Temat: jak zreformować służbę zdrowia
Wojciech Anklewicz:
A mógłby Pan dać przykład jakiegoś kraju gdzie jest w 100 procentach prywatna służba zdrowia?
Co do Pana rozważań na temat zarobków. Ja nie mówię o ludziach którzy ZARABIAJĄ. Więc niech mi Pan nie odpowiada o ludziach powyżej 18 bo co oni robia z pieniędzmi to ich sprawa.
W wieku 1-18 nie zarabia się, więc opowiadania Pana o zyskach i
wolnym rynku to jakieś nieporozumienie. Nie zapiszę się do żadnych programów, nie przepiję i nie zainwestuje BO W OGÓLE z
racji wieku nie zarabiam. Tak więc nie może być w 100 procentach prywatnej służby zdrowia , bo po prostu ludzie poniżej 18 masowo by umierali na setki schorzeń, bo nikt by nie
dał pieniędzy na ich leczenie, czego tu nie rozumiec?. Cofnął
by Pan system zdrowia do XIX wieku . Rodzi sie człowiek w ubogiej
rodzinie , dziecko zachoruje na zapalenie płuc i umrze bo nie
bedzie na leki. Nawet najbardziej liberalne państwa chronia swoich niepełnoletnich obywateli, zapewniająć im podstawową opiekę medyczną, prawo do nauki plus pare innych praw i swobód
obywatelskich. Nie wspomne juz o tym, że nawet zwykłe rodzenie
cofnął by Pan do średniowiecza, biedne rodziny rodziły by w domu, bo przecież NIKT NIE OPŁACI PORODU W SZPITALU. Akuszerką
będzie sąsiadka, SEPTYKA na poziomie ciepłej wody i prześcieradeł, wrócimy dzięki 100 prywatnej służbie zdrowia do umieralności noworodków jak za czasów króla cwieczka.
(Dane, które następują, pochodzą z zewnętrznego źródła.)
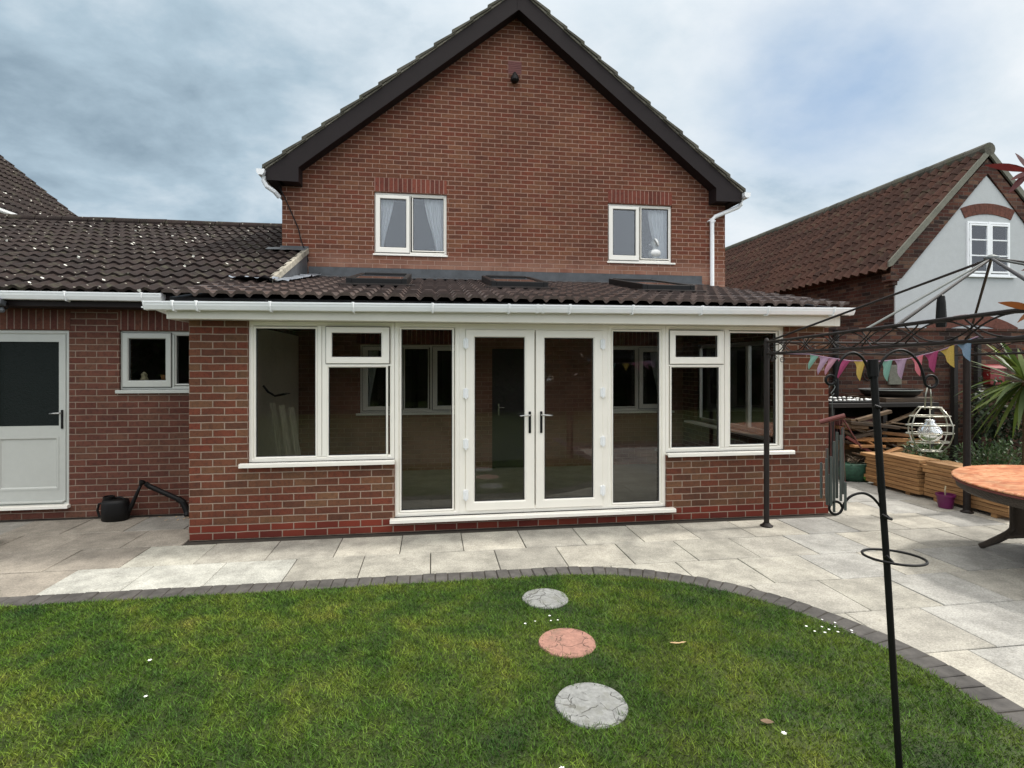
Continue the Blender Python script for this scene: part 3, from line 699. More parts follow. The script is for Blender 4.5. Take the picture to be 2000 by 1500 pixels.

Rozumiem , że obowiązkowych szczepień nie będziemy przeprowadzać na OSPĘ GRUZLICE, DUR BRZUSZNY, POLIO bo to juz
nie bedzie w 100 procentach prywatna służba zdrowia. Czyli tym
pomysłem przesuwa nas Pan do grupy państw trzeciego swiata, będziemy zakładać fundacja i żebrać o szczepionki za granicą.
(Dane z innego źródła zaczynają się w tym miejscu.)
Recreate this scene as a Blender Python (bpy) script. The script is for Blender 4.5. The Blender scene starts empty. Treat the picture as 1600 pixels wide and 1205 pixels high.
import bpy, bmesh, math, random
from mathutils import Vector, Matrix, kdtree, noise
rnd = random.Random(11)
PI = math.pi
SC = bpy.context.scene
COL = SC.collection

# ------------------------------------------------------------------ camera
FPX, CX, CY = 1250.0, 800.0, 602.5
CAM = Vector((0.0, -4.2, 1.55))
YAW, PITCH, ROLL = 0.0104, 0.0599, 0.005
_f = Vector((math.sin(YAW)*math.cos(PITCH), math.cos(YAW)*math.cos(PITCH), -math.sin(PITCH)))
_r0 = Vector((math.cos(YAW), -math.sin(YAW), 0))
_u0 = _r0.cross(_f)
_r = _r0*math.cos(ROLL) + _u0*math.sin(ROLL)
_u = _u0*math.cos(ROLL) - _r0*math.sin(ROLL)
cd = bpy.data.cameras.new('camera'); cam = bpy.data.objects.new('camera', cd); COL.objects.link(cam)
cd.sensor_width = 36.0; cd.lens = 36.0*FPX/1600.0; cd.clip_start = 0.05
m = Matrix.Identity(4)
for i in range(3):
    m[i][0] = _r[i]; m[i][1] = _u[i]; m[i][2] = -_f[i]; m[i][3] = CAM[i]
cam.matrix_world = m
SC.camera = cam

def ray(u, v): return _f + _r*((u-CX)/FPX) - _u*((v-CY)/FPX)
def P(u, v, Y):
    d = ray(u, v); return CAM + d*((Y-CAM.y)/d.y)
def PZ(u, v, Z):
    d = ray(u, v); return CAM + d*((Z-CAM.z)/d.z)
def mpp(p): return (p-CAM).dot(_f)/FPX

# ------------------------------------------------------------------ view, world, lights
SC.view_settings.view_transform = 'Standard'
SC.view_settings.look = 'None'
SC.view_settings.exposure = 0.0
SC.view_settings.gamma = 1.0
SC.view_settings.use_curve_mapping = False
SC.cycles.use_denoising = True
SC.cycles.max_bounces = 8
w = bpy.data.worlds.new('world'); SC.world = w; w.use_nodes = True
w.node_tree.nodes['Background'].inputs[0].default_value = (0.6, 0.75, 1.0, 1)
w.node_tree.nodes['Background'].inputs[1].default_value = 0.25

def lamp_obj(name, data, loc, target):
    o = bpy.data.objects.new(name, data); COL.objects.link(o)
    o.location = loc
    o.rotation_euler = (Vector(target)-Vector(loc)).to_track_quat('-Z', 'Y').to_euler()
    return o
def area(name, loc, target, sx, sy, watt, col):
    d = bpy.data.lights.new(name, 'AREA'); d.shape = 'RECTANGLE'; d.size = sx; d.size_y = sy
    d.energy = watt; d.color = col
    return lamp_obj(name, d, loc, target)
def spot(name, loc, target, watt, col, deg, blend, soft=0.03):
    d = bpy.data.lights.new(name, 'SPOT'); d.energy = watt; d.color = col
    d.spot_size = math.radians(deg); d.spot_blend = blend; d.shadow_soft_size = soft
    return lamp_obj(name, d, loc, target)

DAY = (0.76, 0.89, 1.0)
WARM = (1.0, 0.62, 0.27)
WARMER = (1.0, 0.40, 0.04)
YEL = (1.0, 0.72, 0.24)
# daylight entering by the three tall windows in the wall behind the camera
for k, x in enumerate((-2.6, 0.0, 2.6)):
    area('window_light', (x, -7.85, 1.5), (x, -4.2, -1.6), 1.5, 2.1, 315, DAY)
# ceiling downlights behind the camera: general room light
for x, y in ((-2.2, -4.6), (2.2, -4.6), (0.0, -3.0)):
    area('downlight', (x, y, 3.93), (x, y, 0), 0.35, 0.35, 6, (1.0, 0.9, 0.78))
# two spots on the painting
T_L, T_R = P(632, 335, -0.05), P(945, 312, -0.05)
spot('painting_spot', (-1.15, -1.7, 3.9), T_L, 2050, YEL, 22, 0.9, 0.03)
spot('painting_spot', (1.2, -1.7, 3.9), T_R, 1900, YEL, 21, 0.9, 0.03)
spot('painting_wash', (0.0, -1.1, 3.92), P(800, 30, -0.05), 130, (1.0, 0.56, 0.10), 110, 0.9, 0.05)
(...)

Nie jestem w stanie podać na dzień dzisiejszy takiego kraju. Coś na ten kształt funkcjonuje napewno w Somalii i być może Malezji(nie mam dostatecznych informacji).
Widocznie źle pana zrozumiałem.
Jeśli chodzi o grupę 1-18 to sprawa jest pokrewnego gatunku.
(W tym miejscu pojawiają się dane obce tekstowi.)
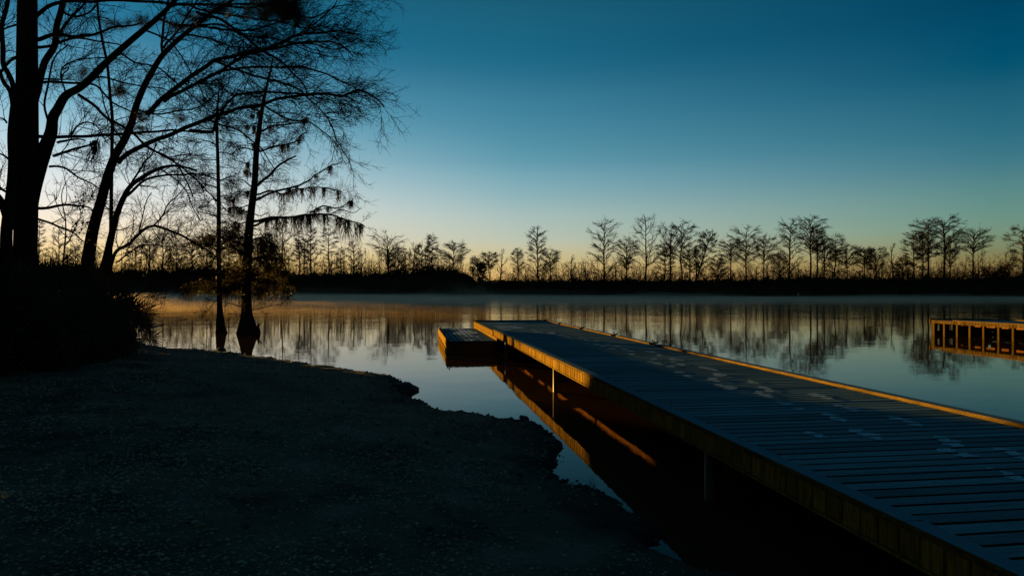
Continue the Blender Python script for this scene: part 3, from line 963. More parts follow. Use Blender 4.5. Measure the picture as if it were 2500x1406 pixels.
def needles(root, P, rad, n, base, seed, ln=0.16):
    r_ = np.random.default_rng(seed)
    m_ = MB()
    nt_ = max(6, int(n / 40))
    tips = P + r_.normal(size=(nt_, 3)) * np.array(rad) * 0.55
    # little shoots carrying the needle fans
    back = tips + (P - tips) * 0.4
    m_.segs(back - base, tips - base, np.full(nt_, 0.006), np.full(nt_, 0.004))
    ix = r_.integers(0, nt_, n)
    p0 = tips[ix] + r_.normal(size=(n, 3)) * 0.025
    d_ = r_.normal(size=(n, 3)); d_ /= np.linalg.norm(d_, axis=1)[:, None]
    p1 = p0 + d_ * ln * (0.6 + 0.6 * r_.random(n))[:, None]
    m_.segs(p0 - base, p1 - base, np.full(n, 0.0016), np.full(n, 0.0009))
    m_.build("needle_spray", M["needle"], root)

def rpx(px, d): return px / 2.0 / F * d

# --- the big pine, left of the picture
DA = 15.5
base = np.array([at(58, 711, DA)[0], DA, 0.42])
tp = limb_path([(56, 860), (58, 760), (61, 650), (63, 550), (66, 400), (66, 250), (66, 100), (67, -40), (69, -220), (72, -420)], DA, DA)
tr_ = np.interp(np.linspace(0, 1, len(tp)), [0, .12, .3, .6, 1], [rpx(62, DA), rpx(53, DA), rpx(50, DA), rpx(46, DA), rpx(34, DA)])
def LB(pts, w0, w1, da, db): return (limb_path(pts, da, db), rpx(w0, da), rpx(w1, db))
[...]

Obowiązkowych szczepień także nie popieram. Jeśli ktoś nie ma ochoty się szczepić to po cholerę go zmuszać? Selekcja naturalna stanowi wystarczającą zachętę dla szczepień. Z punktu widzenia ogółu ludzkości korzystnym jest aby jednostki mające tendencje do zachowań nieracjonalnych(brak szczpenia na podstawowe choroby typu Ospa właśnie) nie były bronione przed selekcją naturalną.
Ale do meritum.
Jeśli mamy osobę w wieku 1-18 to są dwie możliwości.
Albo ma rodziców albo opiekunów prawnych, dom dziecka albo jest zdana na siebie.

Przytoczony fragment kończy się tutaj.